Today, travellers have a role to play that goes far beyond recreation. Europeans travelling to the Arab world – or Arabs travelling to Europe – encounter the other not second-hand, but directly: in conversation, in eye contact, in everyday life. Such encounters create an understanding that no algorithmic recommendation can provide.

In social media, on the other hand, the image of a world full of conflict and cultural contrasts dominates. Extreme positions prevail most loudly, while the reality of peaceful, curious, respectful encounters is hardly visible. Consciously designed travel counteracts this distorted image – and reminds us that cultures do not have to clash when people actually get to know each other.

Photo: Andrew Mayovskyy/Adobe

The world map becomes deeper: a new generation of Muslim travel platforms

What would be the result if we combined this travel philosophy with the possibilities of artificial intelligence? If Muslim travellers not only discovered new destinations, but also new perspectives? Then a map opens that is drawn differently. Travellers will always seek relaxation and adventure, but the desire for knowledge and meaning also accompanies travel in the 21st century.

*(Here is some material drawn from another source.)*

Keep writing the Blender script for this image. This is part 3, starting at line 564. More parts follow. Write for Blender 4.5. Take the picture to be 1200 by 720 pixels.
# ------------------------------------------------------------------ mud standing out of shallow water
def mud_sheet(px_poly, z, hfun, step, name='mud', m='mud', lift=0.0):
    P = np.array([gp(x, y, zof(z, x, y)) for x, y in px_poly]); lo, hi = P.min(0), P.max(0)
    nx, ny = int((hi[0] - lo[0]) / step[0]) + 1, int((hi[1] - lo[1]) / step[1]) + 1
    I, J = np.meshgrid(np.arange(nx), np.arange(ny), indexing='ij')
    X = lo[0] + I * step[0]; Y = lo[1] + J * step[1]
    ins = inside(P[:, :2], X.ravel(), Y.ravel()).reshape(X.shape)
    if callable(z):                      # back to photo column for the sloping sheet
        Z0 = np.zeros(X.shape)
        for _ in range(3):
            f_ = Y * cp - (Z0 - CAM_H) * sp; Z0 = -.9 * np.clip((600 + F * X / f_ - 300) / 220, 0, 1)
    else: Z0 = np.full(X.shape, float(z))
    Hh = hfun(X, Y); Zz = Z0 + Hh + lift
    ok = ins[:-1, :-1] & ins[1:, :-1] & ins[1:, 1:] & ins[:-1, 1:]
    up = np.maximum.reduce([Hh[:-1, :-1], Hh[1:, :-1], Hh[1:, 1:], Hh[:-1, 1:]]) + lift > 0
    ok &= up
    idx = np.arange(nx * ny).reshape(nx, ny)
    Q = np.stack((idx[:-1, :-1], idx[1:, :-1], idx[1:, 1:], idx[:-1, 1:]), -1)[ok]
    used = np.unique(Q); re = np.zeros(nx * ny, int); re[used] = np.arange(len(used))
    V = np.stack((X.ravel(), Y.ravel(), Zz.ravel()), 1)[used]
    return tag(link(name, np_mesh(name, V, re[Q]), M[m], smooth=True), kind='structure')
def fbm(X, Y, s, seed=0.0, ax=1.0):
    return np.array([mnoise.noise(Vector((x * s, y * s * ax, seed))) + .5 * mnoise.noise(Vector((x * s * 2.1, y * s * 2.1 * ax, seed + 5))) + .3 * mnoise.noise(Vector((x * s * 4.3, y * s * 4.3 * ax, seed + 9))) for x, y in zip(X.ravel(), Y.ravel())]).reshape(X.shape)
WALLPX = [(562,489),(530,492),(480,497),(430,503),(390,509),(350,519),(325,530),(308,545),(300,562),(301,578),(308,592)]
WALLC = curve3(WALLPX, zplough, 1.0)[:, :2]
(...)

Here are a few examples of such contexts of meaning:

  • Islam in Europe – mosques in Sarajevo, villages in Albania, ancient madrasas in the Balkans
  • The soul of Andalusia – Mezquita of Córdoba, gardens of the Alhambra, alleys of Seville
  • Sicily as a crossroads of civilisations – Arabic geometry, Norman power, Mediterranean lightness
  • The ancient routes of knowledge – Timbuktu, Fez, Cairo, Bursa

The possibilities for such trips are almost endless. New-generation platforms are not just booking tools, but dialogical companions that ask: “What do you want to understand?” “Which part of your history do you want to experience?” “Which encounter could change you?” This creates something new: a platform that reveals deep cultural layers – and thus has a unique selling point that is scalable in terms of technology and content.

Travel as a change of perspective

In the end, a clear picture emerges: the future of Muslim travel lies less in new flight routes than in new perspectives: travel as a change of perspective, not just of location. AI can show us the way, and our tradition can provide orientation.

But the direction is decided within us – in the question that underpins everything: what am I really looking for when I travel? Perhaps the answer is the same as it was 800 years ago: we travel to understand – the world, other people and ourselves. And perhaps this is precisely where a new way of travelling begins: not as an escape from everyday life, but as an invitation to delve deeper into the world.